A repurchase offer with illegal deductions was recalculated into a fair offer bolstered by civil penalties against Kia Motor America for its willful violation of our clients’ rights under the Song-Beverly Consumer Warranty Act (also known as California’s Lemon Law). After failing to repair our clients’ 2017 Kia Forte for recurring engine and headlight issues, our client was awarded $72,286.02 – more than twice the vehicle’s initial purchase price.
Plaintiffs Yanali Cruz and Javier Ramirez, represented by attorneys Scot Wilson, Jeffery Mukai, and senior paralegal Diana Folia of Knight Law Group, purchased a new 2017 Kia Forte on January 27, 2017 for a total sales price of $33,967.28. The cash price of the vehicle was $16,000.00.
However, at approximately 31,000 miles, our clients noticed that the car would not start and had to jump start the car. They presented the Kia Forte to the dealership for repairs. When they received their repair orders, they were told that two service campaigns had been applied to their vehicle.
Service campaigns, for reference, are deployed by manufacturers to address common issues in a particular lineup of vehicles. The service campaigns referenced in this repair visit applied to engine misfires, a defect that our clients only started experiencing after the initial repair visit for the battery concern.

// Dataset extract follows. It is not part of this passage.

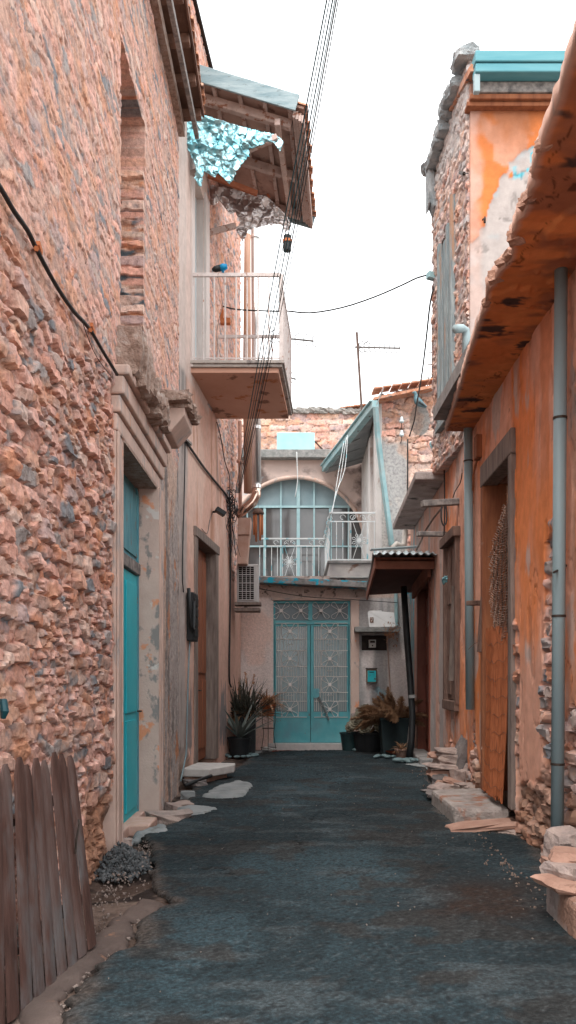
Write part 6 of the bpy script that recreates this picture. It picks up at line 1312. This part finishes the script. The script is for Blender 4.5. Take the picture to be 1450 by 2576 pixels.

In addition to engine misfires, Ramirez noticed that his Forte’s headlights would pulsate on and off while he was driving the car at night which made it difficult for him to see, and left him fearing that he would be involved in a road rage altercation.
At 51,000 miles, our clients brought their vehicle in for repair for engine misfires in what would later become a series of repeat repairs for misfires. Our clients reported vehicle shaking, a severe loss of power, and an incident during which the car stalled on an intersection, causing them to block traffic. A technician at the dealership confirmed that the two service campaigns documented on previous repair orders had not actually been performed. However, the service campaigns did not fix the problem, and the vehicle continued to have problems.
After experiencing recurring issues with their battery, engine and headlights, our clients requested a repurchase of their Kia Forte. Kia required that our clients sign a release agreement before they could see any of its terms and tried to offset the buyback amount in four key ways:
- Kia used an incorrect higher mileage offset.
- Kia did not offer a reimbursement of registration fees or insurance.
- Kia deducted the service contracts from its repurchase offer.
- Kia required our clients to use a cashier’s check to pay for any wear and tear that Kia deems excessive upon presentation of the vehicle to the dealership.
The mileage offset is calculated based on the mileage at which the defect first became apparent. Kia tried to claim that the defect first became apparent at 51,000 miles, the point at which our client had taken the vehicle in for a subsequent repair visit. However, the previous repair visit at approximately 31,000 miles showed manufacturer knowledge of engine misfires as a common problem in this particular lineup of vehicles, and that their authorized dealership attempted to remedy this defect – hence the two service campaigns that supposedly had been implemented for our client.
We decreased the mileage offset, obtained reimbursement for the vehicle’s registration, and had the service contracts reimbursed as part of recovery for collateral charges. After our hard-fought victory against Kia, the jury awarded our clients $24,095.34 in actual damages and $48,190.68 in civil penalties.